Sometimes, yes, but not the blatantly extreme ones. But sometimes, some people’s points of view do [affect me]. See, I feel I must be really emotionally important to them, for them to have such strong views about me. I must be making a difference to their lives, for them to really care that much. Having said that, they (people’s opinions) have their own little pricks and pins, and you do feel them sometimes.

The teaser of your next, with director Rahul Dholakia, shows you in a very different light. What can we expect from it?

It is not really like Scarface (1983), but it is in the same zone — in a little disturbed, bootlegger-type, mean space. I’m very mean in the film. Everyone’s scared of me in it.

There are some movies that become turning points for actors. Which films have been game-changers for you?

For me, the first few films like that would be Baazigar (1993) and Darr (1993). Then Kabhi Haan Kabhi Naa (1994); that movie was nice. I don’t know if it did well commercially, but I loved it. I learnt a lot from it. It changed me as an actor. And I always believe that every five, seven or 10 years,there comes a movie that turns you around.

Then, from being a bad guy, I went on to do a film like Dilwale Dulhania Le Jayenge (1995).
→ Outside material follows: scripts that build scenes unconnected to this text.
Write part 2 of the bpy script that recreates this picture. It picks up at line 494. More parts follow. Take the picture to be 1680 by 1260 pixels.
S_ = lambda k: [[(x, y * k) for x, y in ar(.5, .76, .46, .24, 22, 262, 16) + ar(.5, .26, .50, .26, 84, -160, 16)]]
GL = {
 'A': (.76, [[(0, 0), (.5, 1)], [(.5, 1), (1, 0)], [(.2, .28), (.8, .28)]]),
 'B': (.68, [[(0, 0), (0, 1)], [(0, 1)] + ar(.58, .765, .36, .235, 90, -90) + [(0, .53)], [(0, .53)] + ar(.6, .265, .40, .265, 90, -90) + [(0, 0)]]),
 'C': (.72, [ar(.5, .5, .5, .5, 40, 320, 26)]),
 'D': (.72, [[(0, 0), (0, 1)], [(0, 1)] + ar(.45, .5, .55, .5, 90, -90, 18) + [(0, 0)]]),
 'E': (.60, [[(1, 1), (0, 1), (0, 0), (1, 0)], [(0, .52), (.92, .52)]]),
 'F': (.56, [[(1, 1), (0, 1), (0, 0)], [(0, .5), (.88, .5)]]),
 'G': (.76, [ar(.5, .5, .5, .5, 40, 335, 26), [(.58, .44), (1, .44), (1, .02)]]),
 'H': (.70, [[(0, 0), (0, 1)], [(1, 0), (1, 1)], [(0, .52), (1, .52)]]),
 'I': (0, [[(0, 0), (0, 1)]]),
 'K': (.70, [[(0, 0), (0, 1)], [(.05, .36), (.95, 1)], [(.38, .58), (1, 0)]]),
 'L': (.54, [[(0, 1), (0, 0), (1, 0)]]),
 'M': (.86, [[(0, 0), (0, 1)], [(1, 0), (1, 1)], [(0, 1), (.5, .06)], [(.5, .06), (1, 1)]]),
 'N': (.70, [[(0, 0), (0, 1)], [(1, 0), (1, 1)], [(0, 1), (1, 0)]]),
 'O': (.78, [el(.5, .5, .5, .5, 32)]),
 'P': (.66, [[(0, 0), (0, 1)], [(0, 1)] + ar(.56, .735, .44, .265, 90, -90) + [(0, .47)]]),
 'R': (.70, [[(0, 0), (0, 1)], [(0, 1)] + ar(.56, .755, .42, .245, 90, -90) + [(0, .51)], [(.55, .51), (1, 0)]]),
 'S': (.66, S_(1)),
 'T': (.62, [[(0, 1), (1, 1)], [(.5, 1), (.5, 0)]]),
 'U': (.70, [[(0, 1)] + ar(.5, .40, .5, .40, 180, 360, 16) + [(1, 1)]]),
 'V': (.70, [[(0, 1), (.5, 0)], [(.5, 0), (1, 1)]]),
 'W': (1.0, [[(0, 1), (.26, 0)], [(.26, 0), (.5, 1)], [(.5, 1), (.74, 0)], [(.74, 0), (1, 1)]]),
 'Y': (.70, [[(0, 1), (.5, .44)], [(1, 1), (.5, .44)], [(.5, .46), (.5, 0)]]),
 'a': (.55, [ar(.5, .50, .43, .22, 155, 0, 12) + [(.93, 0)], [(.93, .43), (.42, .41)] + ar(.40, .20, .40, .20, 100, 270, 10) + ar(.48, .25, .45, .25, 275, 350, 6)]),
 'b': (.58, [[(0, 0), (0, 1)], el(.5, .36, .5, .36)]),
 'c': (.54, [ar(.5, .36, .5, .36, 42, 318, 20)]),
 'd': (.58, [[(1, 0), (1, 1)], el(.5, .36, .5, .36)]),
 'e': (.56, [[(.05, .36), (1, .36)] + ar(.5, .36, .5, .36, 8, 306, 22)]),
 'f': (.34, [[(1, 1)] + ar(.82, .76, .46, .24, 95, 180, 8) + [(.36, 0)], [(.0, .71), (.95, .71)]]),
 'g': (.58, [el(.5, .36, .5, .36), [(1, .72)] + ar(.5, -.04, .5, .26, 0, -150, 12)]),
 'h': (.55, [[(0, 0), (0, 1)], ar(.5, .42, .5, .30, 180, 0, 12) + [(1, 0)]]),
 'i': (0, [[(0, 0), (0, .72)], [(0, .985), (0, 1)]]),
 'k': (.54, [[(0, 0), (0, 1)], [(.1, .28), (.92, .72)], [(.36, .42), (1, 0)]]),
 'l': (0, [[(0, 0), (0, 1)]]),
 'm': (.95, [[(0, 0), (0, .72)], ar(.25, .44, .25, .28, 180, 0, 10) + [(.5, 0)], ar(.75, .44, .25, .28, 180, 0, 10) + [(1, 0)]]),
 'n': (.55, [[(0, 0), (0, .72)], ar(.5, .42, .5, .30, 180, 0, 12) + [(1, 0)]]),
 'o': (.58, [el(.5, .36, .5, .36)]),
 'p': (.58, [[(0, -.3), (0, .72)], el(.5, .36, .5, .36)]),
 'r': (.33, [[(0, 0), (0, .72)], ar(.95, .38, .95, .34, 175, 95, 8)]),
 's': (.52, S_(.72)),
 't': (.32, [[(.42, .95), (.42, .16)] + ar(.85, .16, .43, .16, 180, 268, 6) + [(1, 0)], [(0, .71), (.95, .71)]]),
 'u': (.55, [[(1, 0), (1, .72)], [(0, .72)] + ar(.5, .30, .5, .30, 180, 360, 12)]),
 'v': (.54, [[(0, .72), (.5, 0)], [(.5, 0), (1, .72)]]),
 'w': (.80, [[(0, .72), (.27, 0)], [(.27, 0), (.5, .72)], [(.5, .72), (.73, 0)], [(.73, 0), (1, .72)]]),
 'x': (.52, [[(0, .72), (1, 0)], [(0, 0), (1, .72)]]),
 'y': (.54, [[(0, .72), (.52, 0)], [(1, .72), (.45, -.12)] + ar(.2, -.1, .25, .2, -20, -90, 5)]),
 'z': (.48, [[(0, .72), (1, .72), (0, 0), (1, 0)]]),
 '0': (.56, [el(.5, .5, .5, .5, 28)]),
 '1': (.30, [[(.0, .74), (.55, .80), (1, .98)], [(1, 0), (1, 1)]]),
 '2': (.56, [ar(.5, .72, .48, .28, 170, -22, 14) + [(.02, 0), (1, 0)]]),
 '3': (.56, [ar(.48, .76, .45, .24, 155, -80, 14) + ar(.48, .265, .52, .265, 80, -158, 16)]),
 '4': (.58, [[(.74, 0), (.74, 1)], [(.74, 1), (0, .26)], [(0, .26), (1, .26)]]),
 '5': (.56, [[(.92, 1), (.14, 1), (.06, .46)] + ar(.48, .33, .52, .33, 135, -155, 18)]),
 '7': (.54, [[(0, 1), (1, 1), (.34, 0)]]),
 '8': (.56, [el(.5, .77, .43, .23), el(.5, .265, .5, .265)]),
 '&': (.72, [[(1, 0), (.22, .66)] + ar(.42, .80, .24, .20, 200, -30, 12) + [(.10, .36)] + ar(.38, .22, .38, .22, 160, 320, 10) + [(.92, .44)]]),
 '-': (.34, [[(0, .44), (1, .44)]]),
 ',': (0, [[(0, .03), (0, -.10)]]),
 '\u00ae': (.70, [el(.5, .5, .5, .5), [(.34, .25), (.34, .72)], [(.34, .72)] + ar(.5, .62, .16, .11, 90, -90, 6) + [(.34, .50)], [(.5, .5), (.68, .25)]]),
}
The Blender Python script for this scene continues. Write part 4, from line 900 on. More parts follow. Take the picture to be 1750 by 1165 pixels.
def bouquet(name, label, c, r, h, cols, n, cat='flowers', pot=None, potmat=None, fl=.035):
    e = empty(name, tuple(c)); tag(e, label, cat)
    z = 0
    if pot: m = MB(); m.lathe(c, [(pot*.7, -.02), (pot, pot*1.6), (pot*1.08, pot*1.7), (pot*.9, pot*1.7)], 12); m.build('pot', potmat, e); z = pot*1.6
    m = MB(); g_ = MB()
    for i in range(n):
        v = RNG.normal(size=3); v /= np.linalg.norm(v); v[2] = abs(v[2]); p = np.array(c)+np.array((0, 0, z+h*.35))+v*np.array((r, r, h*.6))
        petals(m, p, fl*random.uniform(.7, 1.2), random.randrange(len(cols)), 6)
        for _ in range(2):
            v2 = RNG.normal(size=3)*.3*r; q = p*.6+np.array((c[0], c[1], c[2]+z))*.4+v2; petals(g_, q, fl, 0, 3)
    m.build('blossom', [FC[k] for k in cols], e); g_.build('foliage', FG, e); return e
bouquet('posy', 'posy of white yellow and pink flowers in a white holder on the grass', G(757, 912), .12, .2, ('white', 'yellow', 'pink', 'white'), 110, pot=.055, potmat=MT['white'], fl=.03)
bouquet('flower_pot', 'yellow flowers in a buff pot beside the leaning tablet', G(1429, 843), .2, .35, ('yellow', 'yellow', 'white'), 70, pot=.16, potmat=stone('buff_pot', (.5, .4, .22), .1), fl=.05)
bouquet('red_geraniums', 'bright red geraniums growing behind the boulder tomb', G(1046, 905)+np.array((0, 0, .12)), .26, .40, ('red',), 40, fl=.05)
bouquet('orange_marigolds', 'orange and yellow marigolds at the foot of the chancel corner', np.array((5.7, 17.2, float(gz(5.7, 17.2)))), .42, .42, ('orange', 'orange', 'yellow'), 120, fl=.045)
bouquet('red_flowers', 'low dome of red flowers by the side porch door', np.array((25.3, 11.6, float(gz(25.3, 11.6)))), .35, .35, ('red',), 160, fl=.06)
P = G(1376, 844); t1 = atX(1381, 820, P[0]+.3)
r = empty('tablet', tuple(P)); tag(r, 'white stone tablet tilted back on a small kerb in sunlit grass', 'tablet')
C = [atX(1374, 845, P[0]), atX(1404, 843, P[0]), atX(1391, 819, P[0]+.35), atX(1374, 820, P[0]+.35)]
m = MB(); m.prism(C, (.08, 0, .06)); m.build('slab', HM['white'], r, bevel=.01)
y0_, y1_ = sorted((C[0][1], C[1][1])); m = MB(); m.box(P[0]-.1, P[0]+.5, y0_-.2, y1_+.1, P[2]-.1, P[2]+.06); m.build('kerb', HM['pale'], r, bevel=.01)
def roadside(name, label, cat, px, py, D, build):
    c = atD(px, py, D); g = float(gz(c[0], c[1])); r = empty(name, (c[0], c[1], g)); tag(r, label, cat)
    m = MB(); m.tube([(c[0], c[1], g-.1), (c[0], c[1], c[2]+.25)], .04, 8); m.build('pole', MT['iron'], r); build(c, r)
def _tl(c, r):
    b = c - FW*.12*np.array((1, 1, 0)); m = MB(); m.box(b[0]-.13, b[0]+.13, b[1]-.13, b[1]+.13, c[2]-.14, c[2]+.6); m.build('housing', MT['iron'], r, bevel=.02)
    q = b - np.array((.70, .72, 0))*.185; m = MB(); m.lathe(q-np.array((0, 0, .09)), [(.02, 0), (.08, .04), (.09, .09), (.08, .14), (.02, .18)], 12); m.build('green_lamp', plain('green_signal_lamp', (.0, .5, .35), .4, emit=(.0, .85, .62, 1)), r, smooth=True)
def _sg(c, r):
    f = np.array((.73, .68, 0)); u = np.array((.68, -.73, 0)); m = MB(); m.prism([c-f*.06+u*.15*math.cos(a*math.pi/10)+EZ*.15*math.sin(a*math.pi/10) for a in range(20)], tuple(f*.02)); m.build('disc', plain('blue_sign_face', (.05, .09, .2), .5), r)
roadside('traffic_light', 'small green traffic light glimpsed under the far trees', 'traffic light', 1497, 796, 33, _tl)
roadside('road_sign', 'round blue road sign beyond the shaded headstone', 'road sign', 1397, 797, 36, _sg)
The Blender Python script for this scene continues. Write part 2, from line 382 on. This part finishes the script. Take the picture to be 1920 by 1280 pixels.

I remember, somebody who watched this film with me told me that it would flop because “everyone thinks you’re negative and can’t play a good guy”. But then, suddenly, I became the biggest romantic hero with Kuch Kuch Hota Hai (1998).

I enjoyed doing Don (2006) and Devdas (2002), because they were [originally] and still are classics, and starred some of the greatest actors in this country. I don’t think I have done them (those roles) better; I can never claim so.

Then came Swades (2004) and Chak De! India (2007). My Name Is Khan (2012) [was a turning point] for Karan (Johar; film-maker) and me. I really enjoyed Chennai Express (2013) too, because I had never done a film like that… an out-and-out commercial film.

I also enjoyed Om Shanti Om (2007), because it was spoof-ish. It was the first time we had a reincarnation story — though I had done Karan Arjun (1995) previously — that was set in the ’70s and ’60s. It was interesting.